The average price for regular gasoline at U.S. pumps rose 20.32 cents a gallon in the past two weeks to $3.795 a gallon, according to Lundberg Survey Inc.

The survey covers the period ended Feb. 22 and is based on information obtained at about 2,500 filling stations by the Camarillo, Calif.-based company. The average has jumped 53.71 cents this year and is 10.33 cents above a year earlier.

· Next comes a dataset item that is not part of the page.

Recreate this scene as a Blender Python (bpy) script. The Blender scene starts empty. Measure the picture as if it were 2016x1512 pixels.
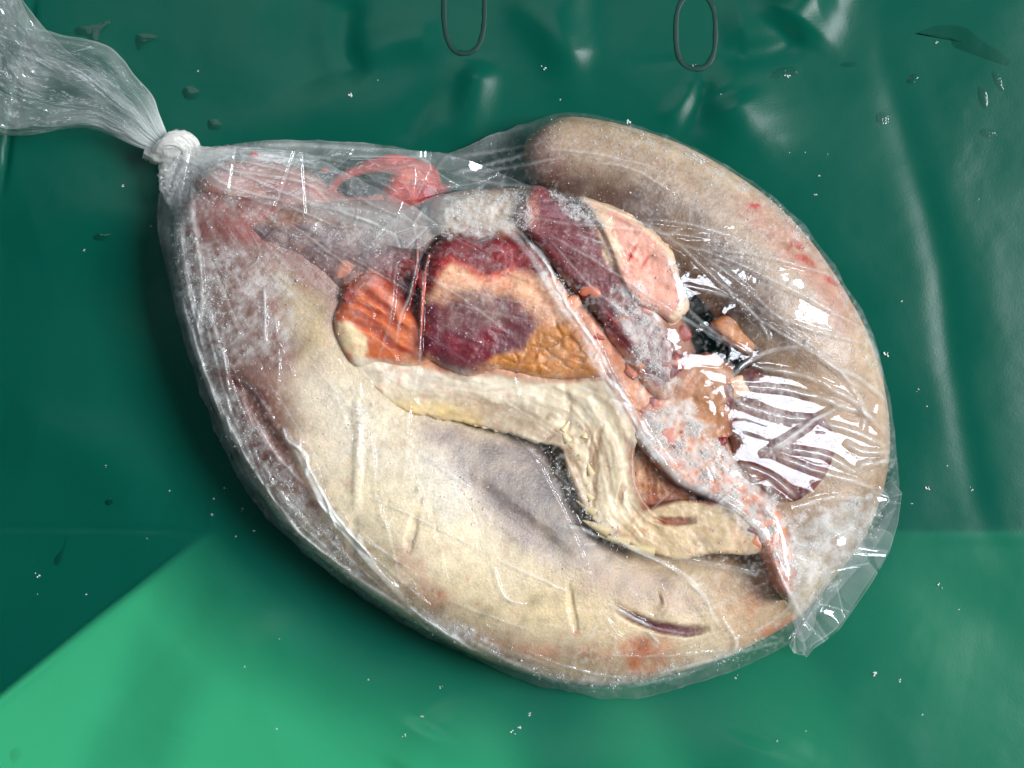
import bpy, math, random
import numpy as np

# ------------------------------------------------------------------ camera, light, exposure
S = 0.45 / 2016.0          # metres per design unit (one design unit = one photo pixel on the tarp)
HC = 3000.0                # camera height in design units
sc = bpy.context.scene
cam_d = bpy.data.cameras.new("camera")
cam = bpy.data.objects.new("camera", cam_d)
sc.collection.objects.link(cam)
cam_d.sensor_width = 36.0
cam_d.lens = 36.0 * HC / 2016.0
cam_d.clip_start = 0.01
cam_d.clip_end = 50
cam.location = (0, 0, HC * S)
cam.rotation_euler = (0, 0, 0)
sc.camera = cam

w = bpy.data.worlds.new("World")
sc.world = w
w.use_nodes = True
w.node_tree.nodes["Background"].inputs[0].default_value = (0.62, 0.80, 1.0, 1)
w.node_tree.nodes["Background"].inputs[1].default_value = 0.08
sc.view_settings.view_transform = 'Standard'
sc.view_settings.look = 'None'
sc.view_settings.exposure = 0.0
sc.cycles.max_bounces = 12
sc.cycles.transparent_max_bounces = 24
sc.cycles.sample_clamp_indirect = 4.0


def area_lamp(name, az, el, dist, sx, sy, watts, col, target=(0, 0, 0.02)):
    """az: degrees anticlockwise from +x seen from above"""
    d = bpy.data.lights.new(name, 'AREA')
    d.shape = 'RECTANGLE'
    d.size = sx
    d.size_y = sy
    d.energy = watts
    d.color = col
    o = bpy.data.objects.new(name, d)
    sc.collection.objects.link(o)
    a, e = math.radians(az), math.radians(el)
    v = (math.cos(a) * math.cos(e), math.sin(a) * math.cos(e), math.sin(e))
    o.location = [target[i] + dist * v[i] for i in range(3)]
    from mathutils import Vector
    o.rotation_euler = Vector(v).to_track_quat('Z', 'Y').to_euler()
    return o


area_lamp("window_lamp", 6, 48, 2.6, 1.0, 1.0, 117, (0.95, 0.97, 1.0))
area_lamp("fill_lamp", 105, 62, 2.8, 1.3, 1.3, 16, (0.86, 0.93, 1.0))  # added fill lamp; also gives the tarp's upper part some sheen
area_lamp("back_lamp", 225, -66, 0.36, 0.20, 0.16, 3.4, (1.0, 1.0, 0.88), target=(-0.11, -0.155, 0))  # unseen lamp added below the tarp, brightens the front panel through it

# ------------------------------------------------------------------ helpers
rng = np.random.default_rng(7)
random.seed(7)


def lin(c):
    c = np.asarray(c, float) / 255.0
    return np.where(c <= 0.04045, c / 12.92, ((c + 0.055) / 1.055) ** 2.4)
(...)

“Although this is a steep rise, it’s not as steep as the price rise during the prior two weeks,” Trilby Lundberg, president of Lundberg Survey, said Sunday in a phone interview. “There’s reason to expect the price rise will not continue at this pace and may even end soon because crude oil prices are down and refiners are starting to cut wholesale prices to their marketing and retail customers.”

Gasoline futures on the New York Mercantile Exchange rose 2.08 cents, or 0.7 percent, to $3.0796 a gallon in the past two weeks. Futures have climbed 9.5 percent this year, the best performer on the Standard & Poor’s GSCI index of 24 commodities.

U.S. gasoline stockpiles fell 2.88 million barrels to 230.4 million in the week ended Feb. 15, according to the Energy Information Administration. Refineries ran at 82.9 percent of capacity, the lowest level since March, amid breakdowns and seasonal plant maintenance.

West Texas Intermediate oil on the Nymex fell $2.59, or 2.7 percent, to $93.13 a barrel in the two weeks to Feb. 22.

Crude inventories rose 4.14 million barrels in the week ended Feb. 15 to 376.4 million, the highest level since July, according to data from the EIA, the Energy Department’s statistics arm. Supplies at Cushing, Oklahoma, the delivery point for the Nymex futures contract, climbed 417,000 barrels to 50.7 million.

Oil may fall this week, a Bloomberg survey showed. Twenty of 30 analysts, or 67 percent, forecast crude will drop through March 1. Five respondents, or 17 percent, predicted a gain. Five said there would be little change. Last week, 48 percent of analysts projected a decrease.

The highest price in the lower 48 U.S. states among the markets surveyed was in Los Angeles, where the average was $4.29 a gallon, Lundberg said. The lowest price was in Billings, Montana, where customers paid an average of $3.23 a gallon.

Regular gasoline on Long Island, New York, averaged $4.01 a gallon, according to Lundberg.